C’è una passione irresistibile per la vita e per tutto ciò che si dedica ad essa che muove l’anima verso il sacro, come le mani di un musicista sopra lo strumento con cui versa nel suo spazio e nel suo tempo ogni forma di pensiero inespresso fino ad allora. E c’è un fattivo evolversi delle più minuscole e primordiali sensazioni di verità che agitano benevolmente il cuore quando il sacro affiora dalle cose e, soprattutto, dalla storia. La dimensione orizzontale dello sguardo mai si allinea con ciò che è conforme, abitudinario e usuale; preferisce il nuovo, meglio: l’originale. Gli occhi dello spirito non scartano, bensì prediligono e si dedicano; perciò la sacralità, nella sua forma più genuina, è “invisibile agli occhi”, direbbe la volpe al piccolo principe, ma non allo spirito e all’anima. Eh sì, perché la compiacenza del vivere affascina lo sguardo e spinge oltre l’orizzonte, mentre il piano premeditato si affina e la novità scandisce il tono della bellezza del vivere.
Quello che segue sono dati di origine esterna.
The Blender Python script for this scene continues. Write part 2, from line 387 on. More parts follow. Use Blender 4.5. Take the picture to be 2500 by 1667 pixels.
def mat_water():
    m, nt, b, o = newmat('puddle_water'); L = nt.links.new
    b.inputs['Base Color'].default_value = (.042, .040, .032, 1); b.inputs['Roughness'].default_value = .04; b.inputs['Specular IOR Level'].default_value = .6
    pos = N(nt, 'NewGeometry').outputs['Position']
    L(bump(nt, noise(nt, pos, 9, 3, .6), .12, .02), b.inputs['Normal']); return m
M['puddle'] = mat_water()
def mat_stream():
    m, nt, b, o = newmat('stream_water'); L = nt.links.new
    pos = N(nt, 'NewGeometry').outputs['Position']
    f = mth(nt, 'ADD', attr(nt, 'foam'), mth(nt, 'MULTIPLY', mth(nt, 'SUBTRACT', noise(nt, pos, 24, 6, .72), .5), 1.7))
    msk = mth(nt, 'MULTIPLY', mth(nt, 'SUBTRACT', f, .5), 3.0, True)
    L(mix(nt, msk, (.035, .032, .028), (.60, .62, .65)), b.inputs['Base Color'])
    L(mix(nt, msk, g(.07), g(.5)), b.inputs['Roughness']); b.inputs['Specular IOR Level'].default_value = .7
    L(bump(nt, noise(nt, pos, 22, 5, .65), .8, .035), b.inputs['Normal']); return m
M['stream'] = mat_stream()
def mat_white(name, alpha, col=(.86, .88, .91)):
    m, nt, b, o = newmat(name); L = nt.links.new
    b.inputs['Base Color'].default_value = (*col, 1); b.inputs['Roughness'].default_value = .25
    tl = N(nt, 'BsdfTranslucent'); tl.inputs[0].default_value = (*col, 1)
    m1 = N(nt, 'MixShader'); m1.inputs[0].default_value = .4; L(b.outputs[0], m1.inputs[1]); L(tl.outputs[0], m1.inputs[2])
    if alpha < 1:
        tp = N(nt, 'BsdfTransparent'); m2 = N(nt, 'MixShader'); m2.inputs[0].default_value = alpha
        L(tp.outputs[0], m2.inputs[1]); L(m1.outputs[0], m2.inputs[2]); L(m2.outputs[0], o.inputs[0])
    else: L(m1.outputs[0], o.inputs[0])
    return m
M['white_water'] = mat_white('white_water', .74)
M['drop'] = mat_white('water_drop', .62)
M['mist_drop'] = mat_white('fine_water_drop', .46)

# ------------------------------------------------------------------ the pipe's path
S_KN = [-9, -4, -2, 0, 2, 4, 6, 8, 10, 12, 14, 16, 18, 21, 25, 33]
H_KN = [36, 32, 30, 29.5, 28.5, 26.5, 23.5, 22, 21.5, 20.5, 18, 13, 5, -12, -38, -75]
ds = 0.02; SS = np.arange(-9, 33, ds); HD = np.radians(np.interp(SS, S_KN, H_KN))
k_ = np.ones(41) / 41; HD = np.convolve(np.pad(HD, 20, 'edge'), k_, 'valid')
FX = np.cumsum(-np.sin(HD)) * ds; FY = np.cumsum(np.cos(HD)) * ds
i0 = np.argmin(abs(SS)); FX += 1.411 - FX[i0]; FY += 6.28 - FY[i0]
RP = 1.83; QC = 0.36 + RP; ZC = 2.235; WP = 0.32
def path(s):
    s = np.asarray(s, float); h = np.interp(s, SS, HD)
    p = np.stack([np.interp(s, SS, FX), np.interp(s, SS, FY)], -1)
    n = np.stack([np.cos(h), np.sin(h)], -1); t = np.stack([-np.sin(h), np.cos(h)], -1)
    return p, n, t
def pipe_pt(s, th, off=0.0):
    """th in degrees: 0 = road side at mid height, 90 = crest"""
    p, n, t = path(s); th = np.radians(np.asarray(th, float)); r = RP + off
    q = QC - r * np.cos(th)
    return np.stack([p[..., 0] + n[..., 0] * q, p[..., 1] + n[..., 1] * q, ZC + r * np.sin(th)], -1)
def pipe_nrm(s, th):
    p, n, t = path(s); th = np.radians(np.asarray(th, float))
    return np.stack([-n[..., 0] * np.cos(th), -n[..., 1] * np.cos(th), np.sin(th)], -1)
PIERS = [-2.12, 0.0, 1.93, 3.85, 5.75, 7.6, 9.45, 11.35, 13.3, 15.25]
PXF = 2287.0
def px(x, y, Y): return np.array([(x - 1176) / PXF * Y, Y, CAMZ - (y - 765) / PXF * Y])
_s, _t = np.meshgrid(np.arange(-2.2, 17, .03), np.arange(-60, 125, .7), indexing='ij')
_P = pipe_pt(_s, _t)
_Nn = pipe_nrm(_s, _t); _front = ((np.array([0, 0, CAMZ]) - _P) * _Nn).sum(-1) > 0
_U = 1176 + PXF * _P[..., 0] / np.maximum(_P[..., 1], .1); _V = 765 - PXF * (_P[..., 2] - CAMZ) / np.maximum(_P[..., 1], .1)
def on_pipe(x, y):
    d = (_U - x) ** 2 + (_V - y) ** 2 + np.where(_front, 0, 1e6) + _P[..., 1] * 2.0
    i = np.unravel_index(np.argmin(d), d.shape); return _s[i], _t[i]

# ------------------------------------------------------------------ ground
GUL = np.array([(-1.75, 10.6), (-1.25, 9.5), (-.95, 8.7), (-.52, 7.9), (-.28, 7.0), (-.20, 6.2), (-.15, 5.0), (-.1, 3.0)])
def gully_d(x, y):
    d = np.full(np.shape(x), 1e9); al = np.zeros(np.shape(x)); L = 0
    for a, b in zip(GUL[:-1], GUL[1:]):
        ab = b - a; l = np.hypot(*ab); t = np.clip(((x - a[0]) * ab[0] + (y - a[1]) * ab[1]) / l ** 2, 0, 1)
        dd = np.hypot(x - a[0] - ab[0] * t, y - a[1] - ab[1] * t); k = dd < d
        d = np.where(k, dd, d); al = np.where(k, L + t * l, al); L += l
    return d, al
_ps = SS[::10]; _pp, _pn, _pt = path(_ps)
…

Il parlare del maestro di Nazareth è ad una svolta: la missione dei “tirocinanti” sta per cambiargli la vita e tutto ciò che, fino ad un attimo prima, era stato ogni orizzonte lecito e sensibile, sta per trasformarsi di fronte alla sovrabbondante necessità di una “messe”, dice lui. Un lavoro, un impiego e una “sacra” destinazione che sa di persone, di uomini e donne, di gente comune, nel suo linguaggio fino a quel momento: «pecore senza pastore». In che cosa si trasformerà il presente vissuto insieme ai dodici può aver avuto tanti nomi e tanti volti, ma a noi non è dato conoscerli. Sicuramente, però, di quelle storie di ammalati e di poveri è rimasto un effluvio così sacro che farebbe battere il cuore anche ad un morto, tremare i polsi anche al musicista più esperto e scivolare nell’abisso il poeta più abile di profondità ed interiorità. La gente e quella stupenda visione di un insieme, anche se sbandato, sconvolge gli occhi del nazareno e, senza dubbio, il suo sguardo dall’orizzonte comincia a considerare l’altezza e la profondità, sia verso il cielo che verso la propria stessa anima. Dalla gente al cielo, dalle persone all’intimo di sè. Il sacro e la sacralità del vivere mai dimentica l’origine soprattutto quando è prossima la destinazione. L’altro.